Ao Valor, a consultoria Wood Mackenzie estima que todas as termelétricas conectadas à malha integrada de gasodutos demandariam, a plena capacidade, 50,1 milhões de m³/dia, ante uma oferta prevista da ordem de 50 milhões de m³/dia. Isso deve fazer com que as importações de gás continuem em alta enquanto ocorre a manutenção da Rota 1.

Moreira Neto explica que, independentemente de fatores conjunturais como paradas para manutenção, existem térmicas hoje com problemas estruturais de suprimento de gás.

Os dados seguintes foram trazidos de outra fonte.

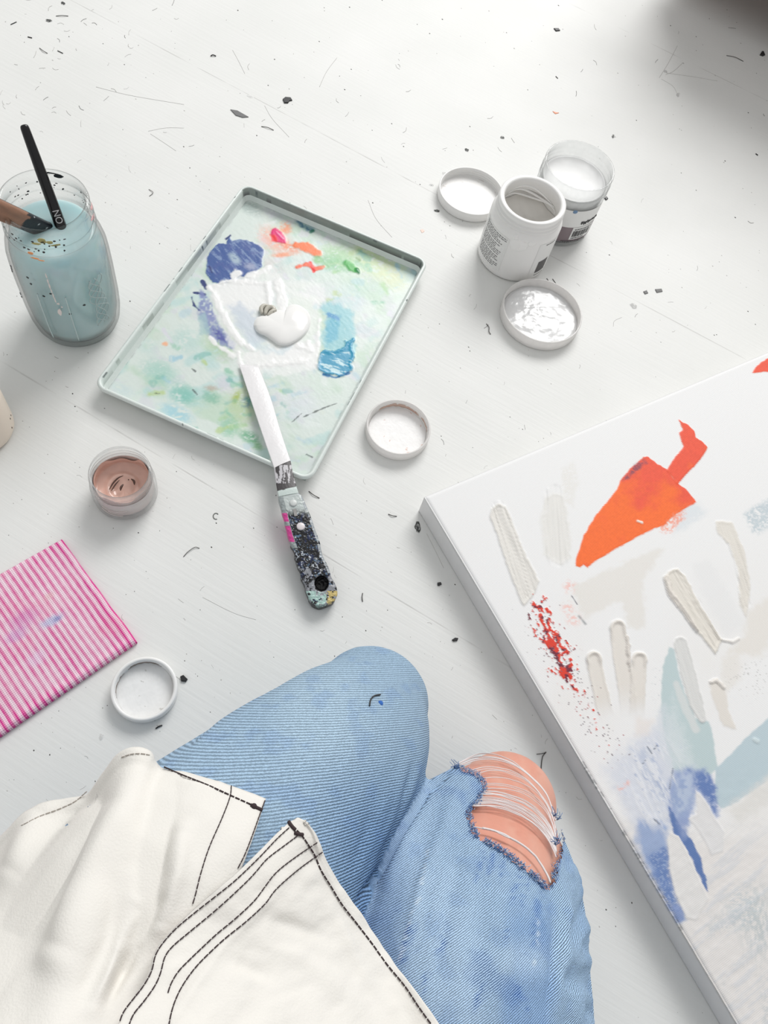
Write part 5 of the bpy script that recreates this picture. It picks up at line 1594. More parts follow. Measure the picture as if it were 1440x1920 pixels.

Ele cita a Termofortaleza e a Termoceará, no Ceará, que não conseguem despachar a plena capacidade por limites nos gasodutos da região. Além disso, há o fato de a Petrobras ter desmobilizado o navio do Terminal de GNL de Pecém.

Já a usina William Arjona-MS tem como principal fonte de suprimento a Bolívia (e que agora está sendo abastecida com o GNL proveniente dos terminais do Rio de Janeiro e da Bahia - que recebeu o navio regaseificador que abastecia Pecém), que enfrenta dificuldades estruturais para aumentar a oferta ao Brasil - o que se soma à maior demanda argentina pelo gás boliviano no inverno.

Para finalizar, a nota da Petrobras enfatiza que a companhia segue atendendo todos os contratos, "de acordo com os termos e prazos estabelecidos". "E empenhando todos os esforços para maximizar a oferta de gás e garantir a confiabilidade do suprimento aos seus clientes."